Sunday, October 25, 2009

Samson Occom's Last Days

While they lived in the Massachusetts mission town, all the Stockbridge Indians were members of a single congregation. Soon after their move to New York State, the falling out between their two legitimate ministers resulted in the tribe being split into two congregations.

After a few years of having two congregations, the Stockbridges held a council to discuss the situation. They decided that having their tribal church divided into two parties was a "stumbling block." Some felt that Rev. Occom (a Brothertown Indian) was "meddling too much with [their] civil government," and noted he had recently "fallen into the sin of intemperance[or drinking]" several times. They also felt he was "superannuated" or past his prime.

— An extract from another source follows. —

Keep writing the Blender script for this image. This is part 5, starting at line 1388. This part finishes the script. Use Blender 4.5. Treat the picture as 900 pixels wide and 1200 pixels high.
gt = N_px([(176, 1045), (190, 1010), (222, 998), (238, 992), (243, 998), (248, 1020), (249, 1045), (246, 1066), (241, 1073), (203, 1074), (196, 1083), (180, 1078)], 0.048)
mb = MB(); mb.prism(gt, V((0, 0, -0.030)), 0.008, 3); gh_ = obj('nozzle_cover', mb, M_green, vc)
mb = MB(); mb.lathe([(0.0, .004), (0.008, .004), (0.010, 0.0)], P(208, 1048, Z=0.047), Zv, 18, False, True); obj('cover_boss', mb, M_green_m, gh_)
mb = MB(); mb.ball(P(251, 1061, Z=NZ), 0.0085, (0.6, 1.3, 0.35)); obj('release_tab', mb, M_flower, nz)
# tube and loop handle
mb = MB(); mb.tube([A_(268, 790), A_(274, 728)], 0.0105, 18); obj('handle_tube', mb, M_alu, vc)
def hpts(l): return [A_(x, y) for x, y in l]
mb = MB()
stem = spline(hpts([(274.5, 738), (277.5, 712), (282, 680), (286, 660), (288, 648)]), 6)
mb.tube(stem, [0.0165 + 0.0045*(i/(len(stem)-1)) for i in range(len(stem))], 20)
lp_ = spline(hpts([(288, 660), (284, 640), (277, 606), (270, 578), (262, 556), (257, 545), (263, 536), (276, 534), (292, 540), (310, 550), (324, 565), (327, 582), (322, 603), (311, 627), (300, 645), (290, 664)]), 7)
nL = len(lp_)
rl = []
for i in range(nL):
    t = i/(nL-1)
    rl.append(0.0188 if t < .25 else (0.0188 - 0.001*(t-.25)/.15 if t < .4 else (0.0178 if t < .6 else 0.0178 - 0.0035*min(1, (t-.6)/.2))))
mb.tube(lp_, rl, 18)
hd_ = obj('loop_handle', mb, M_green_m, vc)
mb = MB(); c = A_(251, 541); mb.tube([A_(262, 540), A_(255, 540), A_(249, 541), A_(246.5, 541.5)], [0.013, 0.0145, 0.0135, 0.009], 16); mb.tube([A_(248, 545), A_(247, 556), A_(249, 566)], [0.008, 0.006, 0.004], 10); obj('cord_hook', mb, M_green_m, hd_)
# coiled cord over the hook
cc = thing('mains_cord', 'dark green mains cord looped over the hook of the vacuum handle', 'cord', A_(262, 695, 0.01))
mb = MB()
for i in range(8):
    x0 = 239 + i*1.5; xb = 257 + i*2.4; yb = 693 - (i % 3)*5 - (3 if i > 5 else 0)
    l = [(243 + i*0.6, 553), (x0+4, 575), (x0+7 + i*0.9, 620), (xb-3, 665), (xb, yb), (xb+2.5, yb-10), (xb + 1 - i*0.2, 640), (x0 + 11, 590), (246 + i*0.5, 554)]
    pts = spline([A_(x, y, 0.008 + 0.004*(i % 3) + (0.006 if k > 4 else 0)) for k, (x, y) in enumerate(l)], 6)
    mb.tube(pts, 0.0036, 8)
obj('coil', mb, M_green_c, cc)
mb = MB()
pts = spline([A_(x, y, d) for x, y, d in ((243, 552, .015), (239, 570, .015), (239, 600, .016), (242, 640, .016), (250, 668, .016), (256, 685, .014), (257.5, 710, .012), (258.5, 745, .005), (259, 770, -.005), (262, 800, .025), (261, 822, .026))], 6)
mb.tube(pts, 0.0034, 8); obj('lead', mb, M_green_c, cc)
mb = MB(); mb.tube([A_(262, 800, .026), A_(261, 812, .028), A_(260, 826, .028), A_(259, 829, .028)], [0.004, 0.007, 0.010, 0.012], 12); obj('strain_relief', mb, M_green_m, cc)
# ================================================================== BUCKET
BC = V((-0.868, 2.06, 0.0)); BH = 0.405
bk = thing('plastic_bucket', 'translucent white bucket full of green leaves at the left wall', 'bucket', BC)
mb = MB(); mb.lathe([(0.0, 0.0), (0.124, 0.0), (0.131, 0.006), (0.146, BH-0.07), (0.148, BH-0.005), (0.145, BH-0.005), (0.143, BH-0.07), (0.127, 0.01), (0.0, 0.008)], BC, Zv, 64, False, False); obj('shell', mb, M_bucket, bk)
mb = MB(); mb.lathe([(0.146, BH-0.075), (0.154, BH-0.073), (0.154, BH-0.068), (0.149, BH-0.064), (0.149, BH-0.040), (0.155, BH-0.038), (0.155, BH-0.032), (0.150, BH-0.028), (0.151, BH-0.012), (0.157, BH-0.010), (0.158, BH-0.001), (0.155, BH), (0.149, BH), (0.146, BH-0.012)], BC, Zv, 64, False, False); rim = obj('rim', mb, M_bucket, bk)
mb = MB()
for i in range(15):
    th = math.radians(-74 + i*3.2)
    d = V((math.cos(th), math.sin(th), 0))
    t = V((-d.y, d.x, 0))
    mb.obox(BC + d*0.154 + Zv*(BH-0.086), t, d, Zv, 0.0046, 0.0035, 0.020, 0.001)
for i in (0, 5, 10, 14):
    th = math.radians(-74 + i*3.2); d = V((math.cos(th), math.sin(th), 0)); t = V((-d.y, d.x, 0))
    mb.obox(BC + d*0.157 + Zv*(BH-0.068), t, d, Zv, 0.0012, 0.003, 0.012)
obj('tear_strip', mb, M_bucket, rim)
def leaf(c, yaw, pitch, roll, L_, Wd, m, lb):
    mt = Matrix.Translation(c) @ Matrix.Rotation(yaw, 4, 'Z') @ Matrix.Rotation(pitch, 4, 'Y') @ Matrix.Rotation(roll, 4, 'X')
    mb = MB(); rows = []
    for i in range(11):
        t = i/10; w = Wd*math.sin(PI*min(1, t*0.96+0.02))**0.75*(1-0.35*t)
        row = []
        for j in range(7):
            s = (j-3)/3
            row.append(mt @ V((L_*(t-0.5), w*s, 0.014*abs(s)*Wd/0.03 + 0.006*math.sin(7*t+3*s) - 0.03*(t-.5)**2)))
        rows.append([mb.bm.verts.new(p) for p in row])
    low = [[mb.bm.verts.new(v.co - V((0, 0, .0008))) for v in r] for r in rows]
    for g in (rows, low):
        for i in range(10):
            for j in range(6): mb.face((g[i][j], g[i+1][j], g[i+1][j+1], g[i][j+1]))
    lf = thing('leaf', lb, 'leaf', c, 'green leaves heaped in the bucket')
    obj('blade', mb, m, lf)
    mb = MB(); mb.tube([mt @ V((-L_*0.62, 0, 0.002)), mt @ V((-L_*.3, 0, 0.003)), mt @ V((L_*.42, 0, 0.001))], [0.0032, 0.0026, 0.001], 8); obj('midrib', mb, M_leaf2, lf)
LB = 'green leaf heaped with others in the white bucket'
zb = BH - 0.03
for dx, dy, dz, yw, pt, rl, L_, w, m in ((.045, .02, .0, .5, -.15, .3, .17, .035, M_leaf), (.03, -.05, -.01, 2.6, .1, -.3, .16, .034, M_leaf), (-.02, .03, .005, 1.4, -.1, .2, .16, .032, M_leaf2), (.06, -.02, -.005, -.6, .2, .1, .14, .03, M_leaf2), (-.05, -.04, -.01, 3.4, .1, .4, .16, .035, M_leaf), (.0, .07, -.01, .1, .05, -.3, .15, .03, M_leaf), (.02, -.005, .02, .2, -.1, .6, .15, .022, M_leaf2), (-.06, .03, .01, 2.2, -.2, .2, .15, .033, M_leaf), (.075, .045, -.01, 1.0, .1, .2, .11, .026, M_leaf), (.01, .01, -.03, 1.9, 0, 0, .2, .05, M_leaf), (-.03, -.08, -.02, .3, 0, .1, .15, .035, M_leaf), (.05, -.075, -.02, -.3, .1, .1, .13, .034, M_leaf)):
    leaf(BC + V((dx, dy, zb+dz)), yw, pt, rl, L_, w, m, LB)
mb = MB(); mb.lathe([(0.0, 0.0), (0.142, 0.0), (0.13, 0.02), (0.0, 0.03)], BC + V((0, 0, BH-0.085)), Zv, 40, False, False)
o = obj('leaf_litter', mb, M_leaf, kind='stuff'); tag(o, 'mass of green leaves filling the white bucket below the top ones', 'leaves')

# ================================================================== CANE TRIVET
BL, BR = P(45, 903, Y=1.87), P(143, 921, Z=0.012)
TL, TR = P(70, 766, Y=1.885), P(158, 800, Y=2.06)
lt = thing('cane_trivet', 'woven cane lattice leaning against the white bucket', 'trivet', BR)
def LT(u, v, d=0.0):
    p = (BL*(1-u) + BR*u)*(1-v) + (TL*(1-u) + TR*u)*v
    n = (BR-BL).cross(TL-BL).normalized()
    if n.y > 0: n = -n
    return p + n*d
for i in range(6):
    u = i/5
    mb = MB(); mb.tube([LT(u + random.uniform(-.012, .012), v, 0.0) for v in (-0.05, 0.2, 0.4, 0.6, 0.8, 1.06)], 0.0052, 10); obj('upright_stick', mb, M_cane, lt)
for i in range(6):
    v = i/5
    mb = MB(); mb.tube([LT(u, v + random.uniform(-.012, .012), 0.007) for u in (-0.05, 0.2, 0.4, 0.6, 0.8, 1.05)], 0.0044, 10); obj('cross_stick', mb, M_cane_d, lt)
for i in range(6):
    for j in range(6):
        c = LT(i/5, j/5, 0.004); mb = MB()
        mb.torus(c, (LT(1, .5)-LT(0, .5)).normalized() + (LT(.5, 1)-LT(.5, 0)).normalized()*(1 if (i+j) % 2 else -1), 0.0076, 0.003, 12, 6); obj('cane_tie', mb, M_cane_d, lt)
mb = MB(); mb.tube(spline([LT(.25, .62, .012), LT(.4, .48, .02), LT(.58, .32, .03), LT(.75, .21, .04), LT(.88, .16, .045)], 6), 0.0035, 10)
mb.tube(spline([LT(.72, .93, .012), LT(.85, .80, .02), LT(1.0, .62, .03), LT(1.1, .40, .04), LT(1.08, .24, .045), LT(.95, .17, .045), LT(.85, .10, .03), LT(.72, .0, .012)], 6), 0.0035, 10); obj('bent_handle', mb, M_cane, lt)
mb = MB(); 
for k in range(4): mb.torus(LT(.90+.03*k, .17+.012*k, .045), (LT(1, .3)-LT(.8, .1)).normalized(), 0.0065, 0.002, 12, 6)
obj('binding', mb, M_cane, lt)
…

At that council, the Stockbridge Indians voted first to have one minister for the whole tribe and then chose John Sergeant [Jr.] to be that one minister by a twenty-two to eight margin. A committee was then formed to

inform Mr. Occom that it was not out of any ill will to him, that if he would leave us as minister of the Town...and as he had no support, if he would comply with our reasonable request and make us happy - we would unitedly do all we could to help him. But we are sorry to say he paid no regard to us. (Quoted from a letter from the Stockbridge Indians to Rev. Samuel Kirkland, June 22, 1792 in the Kirkland Papers at Hamilton College.)
Rev. Occom and his family had only moved to New Stockbridge a few months earlier. Politics may have been their reason for leaving Brothertown and the Stockbridges' letter suggests that politics had made the Occoms unwelcome at New Stockbridge. But they didn't leave.

Only a few weeks after the Stockbridge Indians wrote the letter referred to above, on July 14, 1792, Samson Occom suddenly died.